Copy every line of the material below word for word.
*****
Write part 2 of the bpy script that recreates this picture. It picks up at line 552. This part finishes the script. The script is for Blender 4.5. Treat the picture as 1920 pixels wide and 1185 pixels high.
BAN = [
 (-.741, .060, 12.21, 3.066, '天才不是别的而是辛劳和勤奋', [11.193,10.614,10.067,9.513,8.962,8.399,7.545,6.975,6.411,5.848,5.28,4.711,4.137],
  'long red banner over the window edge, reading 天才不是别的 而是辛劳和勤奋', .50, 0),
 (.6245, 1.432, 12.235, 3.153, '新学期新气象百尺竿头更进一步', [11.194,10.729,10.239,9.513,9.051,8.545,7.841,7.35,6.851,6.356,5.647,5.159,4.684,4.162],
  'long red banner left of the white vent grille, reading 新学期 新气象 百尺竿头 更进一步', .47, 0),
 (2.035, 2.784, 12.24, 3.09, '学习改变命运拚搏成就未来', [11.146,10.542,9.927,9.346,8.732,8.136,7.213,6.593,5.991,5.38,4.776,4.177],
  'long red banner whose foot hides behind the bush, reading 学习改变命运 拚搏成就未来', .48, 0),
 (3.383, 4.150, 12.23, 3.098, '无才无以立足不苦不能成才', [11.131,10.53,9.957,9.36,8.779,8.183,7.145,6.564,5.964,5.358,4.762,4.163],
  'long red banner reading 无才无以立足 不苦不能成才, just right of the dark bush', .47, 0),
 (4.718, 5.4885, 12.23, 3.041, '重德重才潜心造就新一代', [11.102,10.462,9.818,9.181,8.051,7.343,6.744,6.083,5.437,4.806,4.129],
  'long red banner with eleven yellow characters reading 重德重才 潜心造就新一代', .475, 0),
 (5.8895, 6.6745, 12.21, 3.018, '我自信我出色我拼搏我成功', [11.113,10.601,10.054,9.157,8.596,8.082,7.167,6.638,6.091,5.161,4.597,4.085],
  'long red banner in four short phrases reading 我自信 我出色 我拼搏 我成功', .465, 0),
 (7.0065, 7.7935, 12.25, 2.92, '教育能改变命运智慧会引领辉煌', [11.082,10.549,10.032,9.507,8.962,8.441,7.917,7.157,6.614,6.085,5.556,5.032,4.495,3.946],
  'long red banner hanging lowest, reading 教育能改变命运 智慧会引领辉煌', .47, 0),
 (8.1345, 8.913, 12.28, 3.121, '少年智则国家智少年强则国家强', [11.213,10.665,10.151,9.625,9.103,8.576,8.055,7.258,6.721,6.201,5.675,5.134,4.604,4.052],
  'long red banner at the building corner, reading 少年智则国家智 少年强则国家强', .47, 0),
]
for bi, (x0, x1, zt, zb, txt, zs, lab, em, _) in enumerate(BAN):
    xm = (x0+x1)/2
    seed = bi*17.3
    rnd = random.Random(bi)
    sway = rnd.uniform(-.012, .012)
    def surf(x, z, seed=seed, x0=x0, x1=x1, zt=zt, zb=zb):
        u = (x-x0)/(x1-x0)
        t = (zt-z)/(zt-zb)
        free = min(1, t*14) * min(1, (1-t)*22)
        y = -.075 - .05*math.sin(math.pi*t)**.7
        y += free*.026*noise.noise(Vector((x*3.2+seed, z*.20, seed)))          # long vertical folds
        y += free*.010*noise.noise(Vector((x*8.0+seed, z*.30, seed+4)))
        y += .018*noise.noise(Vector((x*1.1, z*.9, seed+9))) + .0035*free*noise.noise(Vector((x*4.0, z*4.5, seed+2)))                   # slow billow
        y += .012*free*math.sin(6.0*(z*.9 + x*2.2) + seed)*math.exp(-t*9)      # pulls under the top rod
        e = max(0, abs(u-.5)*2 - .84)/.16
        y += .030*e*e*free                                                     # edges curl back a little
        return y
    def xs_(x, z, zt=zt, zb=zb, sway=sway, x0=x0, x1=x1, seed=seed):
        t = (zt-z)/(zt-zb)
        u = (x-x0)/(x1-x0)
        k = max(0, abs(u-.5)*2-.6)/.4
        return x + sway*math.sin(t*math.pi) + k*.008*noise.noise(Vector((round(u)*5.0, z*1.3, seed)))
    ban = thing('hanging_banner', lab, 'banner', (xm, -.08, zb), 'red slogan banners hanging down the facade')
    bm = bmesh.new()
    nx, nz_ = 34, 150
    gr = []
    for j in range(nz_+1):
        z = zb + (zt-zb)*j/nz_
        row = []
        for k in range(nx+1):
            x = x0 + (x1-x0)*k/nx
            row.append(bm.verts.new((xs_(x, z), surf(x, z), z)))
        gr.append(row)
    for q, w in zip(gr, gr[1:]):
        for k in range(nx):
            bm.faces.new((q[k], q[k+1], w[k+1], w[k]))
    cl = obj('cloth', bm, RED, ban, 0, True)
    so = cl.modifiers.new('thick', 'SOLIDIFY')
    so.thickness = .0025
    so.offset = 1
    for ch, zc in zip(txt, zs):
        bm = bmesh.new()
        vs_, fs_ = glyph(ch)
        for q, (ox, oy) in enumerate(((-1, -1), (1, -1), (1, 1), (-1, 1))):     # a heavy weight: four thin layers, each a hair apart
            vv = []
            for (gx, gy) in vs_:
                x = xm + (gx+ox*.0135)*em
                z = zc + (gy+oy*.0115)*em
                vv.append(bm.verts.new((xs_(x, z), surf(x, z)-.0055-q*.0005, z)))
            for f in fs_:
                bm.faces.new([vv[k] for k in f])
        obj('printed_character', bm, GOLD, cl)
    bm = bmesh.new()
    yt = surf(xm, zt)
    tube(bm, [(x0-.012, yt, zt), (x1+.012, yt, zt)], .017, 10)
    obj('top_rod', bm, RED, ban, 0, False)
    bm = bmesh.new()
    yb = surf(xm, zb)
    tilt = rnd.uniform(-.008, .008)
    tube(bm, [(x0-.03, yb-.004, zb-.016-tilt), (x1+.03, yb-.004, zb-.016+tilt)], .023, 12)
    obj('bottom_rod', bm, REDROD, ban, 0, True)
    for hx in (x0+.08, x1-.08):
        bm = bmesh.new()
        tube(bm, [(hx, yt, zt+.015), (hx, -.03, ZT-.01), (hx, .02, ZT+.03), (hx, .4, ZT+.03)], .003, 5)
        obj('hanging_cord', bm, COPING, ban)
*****
Finished answer.
Write part 2 of the bpy script that recreates this picture. It picks up at line 552. This part finishes the script. The script is for Blender 4.5. Treat the picture as 1920 pixels wide and 1185 pixels high.
BAN = [
 (-.741, .060, 12.21, 3.066, '天才不是别的而是辛劳和勤奋', [11.193,10.614,10.067,9.513,8.962,8.399,7.545,6.975,6.411,5.848,5.28,4.711,4.137],
  'long red banner over the window edge, reading 天才不是别的 而是辛劳和勤奋', .50, 0),
 (.6245, 1.432, 12.235, 3.153, '新学期新气象百尺竿头更进一步', [11.194,10.729,10.239,9.513,9.051,8.545,7.841,7.35,6.851,6.356,5.647,5.159,4.684,4.162],
  'long red banner left of the white vent grille, reading 新学期 新气象 百尺竿头 更进一步', .47, 0),
 (2.035, 2.784, 12.24, 3.09, '学习改变命运拚搏成就未来', [11.146,10.542,9.927,9.346,8.732,8.136,7.213,6.593,5.991,5.38,4.776,4.177],
  'long red banner whose foot hides behind the bush, reading 学习改变命运 拚搏成就未来', .48, 0),
 (3.383, 4.150, 12.23, 3.098, '无才无以立足不苦不能成才', [11.131,10.53,9.957,9.36,8.779,8.183,7.145,6.564,5.964,5.358,4.762,4.163],
  'long red banner reading 无才无以立足 不苦不能成才, just right of the dark bush', .47, 0),
 (4.718, 5.4885, 12.23, 3.041, '重德重才潜心造就新一代', [11.102,10.462,9.818,9.181,8.051,7.343,6.744,6.083,5.437,4.806,4.129],
  'long red banner with eleven yellow characters reading 重德重才 潜心造就新一代', .475, 0),
 (5.8895, 6.6745, 12.21, 3.018, '我自信我出色我拼搏我成功', [11.113,10.601,10.054,9.157,8.596,8.082,7.167,6.638,6.091,5.161,4.597,4.085],
  'long red banner in four short phrases reading 我自信 我出色 我拼搏 我成功', .465, 0),
 (7.0065, 7.7935, 12.25, 2.92, '教育能改变命运智慧会引领辉煌', [11.082,10.549,10.032,9.507,8.962,8.441,7.917,7.157,6.614,6.085,5.556,5.032,4.495,3.946],
  'long red banner hanging lowest, reading 教育能改变命运 智慧会引领辉煌', .47, 0),
 (8.1345, 8.913, 12.28, 3.121, '少年智则国家智少年强则国家强', [11.213,10.665,10.151,9.625,9.103,8.576,8.055,7.258,6.721,6.201,5.675,5.134,4.604,4.052],
  'long red banner at the building corner, reading 少年智则国家智 少年强则国家强', .47, 0),
]
for bi, (x0, x1, zt, zb, txt, zs, lab, em, _) in enumerate(BAN):
    xm = (x0+x1)/2
    seed = bi*17.3
    rnd = random.Random(bi)
    sway = rnd.uniform(-.012, .012)
    def surf(x, z, seed=seed, x0=x0, x1=x1, zt=zt, zb=zb):
        u = (x-x0)/(x1-x0)
        t = (zt-z)/(zt-zb)
        free = min(1, t*14) * min(1, (1-t)*22)
        y = -.075 - .05*math.sin(math.pi*t)**.7
        y += free*.026*noise.noise(Vector((x*3.2+seed, z*.20, seed)))          # long vertical folds
        y += free*.010*noise.noise(Vector((x*8.0+seed, z*.30, seed+4)))
        y += .018*noise.noise(Vector((x*1.1, z*.9, seed+9))) + .0035*free*noise.noise(Vector((x*4.0, z*4.5, seed+2)))                   # slow billow
        y += .012*free*math.sin(6.0*(z*.9 + x*2.2) + seed)*math.exp(-t*9)      # pulls under the top rod
        e = max(0, abs(u-.5)*2 - .84)/.16
        y += .030*e*e*free                                                     # edges curl back a little
        return y
    def xs_(x, z, zt=zt, zb=zb, sway=sway, x0=x0, x1=x1, seed=seed):
        t = (zt-z)/(zt-zb)
        u = (x-x0)/(x1-x0)
        k = max(0, abs(u-.5)*2-.6)/.4
        return x + sway*math.sin(t*math.pi) + k*.008*noise.noise(Vector((round(u)*5.0, z*1.3, seed)))
    ban = thing('hanging_banner', lab, 'banner', (xm, -.08, zb), 'red slogan banners hanging down the facade')
    bm = bmesh.new()
    nx, nz_ = 34, 150
    gr = []
    for j in range(nz_+1):
        z = zb + (zt-zb)*j/nz_
        row = []
        for k in range(nx+1):
            x = x0 + (x1-x0)*k/nx
            row.append(bm.verts.new((xs_(x, z), surf(x, z), z)))
        gr.append(row)
    for q, w in zip(gr, gr[1:]):
        for k in range(nx):
            bm.faces.new((q[k], q[k+1], w[k+1], w[k]))
    cl = obj('cloth', bm, RED, ban, 0, True)
    so = cl.modifiers.new('thick', 'SOLIDIFY')
    so.thickness = .0025
    so.offset = 1
    for ch, zc in zip(txt, zs):
        bm = bmesh.new()
        vs_, fs_ = glyph(ch)
        for q, (ox, oy) in enumerate(((-1, -1), (1, -1), (1, 1), (-1, 1))):     # a heavy weight: four thin layers, each a hair apart
            vv = []
            for (gx, gy) in vs_:
                x = xm + (gx+ox*.0135)*em
                z = zc + (gy+oy*.0115)*em
                vv.append(bm.verts.new((xs_(x, z), surf(x, z)-.0055-q*.0005, z)))
            for f in fs_:
                bm.faces.new([vv[k] for k in f])
        obj('printed_character', bm, GOLD, cl)
    bm = bmesh.new()
    yt = surf(xm, zt)
    tube(bm, [(x0-.012, yt, zt), (x1+.012, yt, zt)], .017, 10)
    obj('top_rod', bm, RED, ban, 0, False)
    bm = bmesh.new()
    yb = surf(xm, zb)
    tilt = rnd.uniform(-.008, .008)
    tube(bm, [(x0-.03, yb-.004, zb-.016-tilt), (x1+.03, yb-.004, zb-.016+tilt)], .023, 12)
    obj('bottom_rod', bm, REDROD, ban, 0, True)
    for hx in (x0+.08, x1-.08):
        bm = bmesh.new()
        tube(bm, [(hx, yt, zt+.015), (hx, -.03, ZT-.01), (hx, .02, ZT+.03), (hx, .4, ZT+.03)], .003, 5)
        obj('hanging_cord', bm, COPING, ban)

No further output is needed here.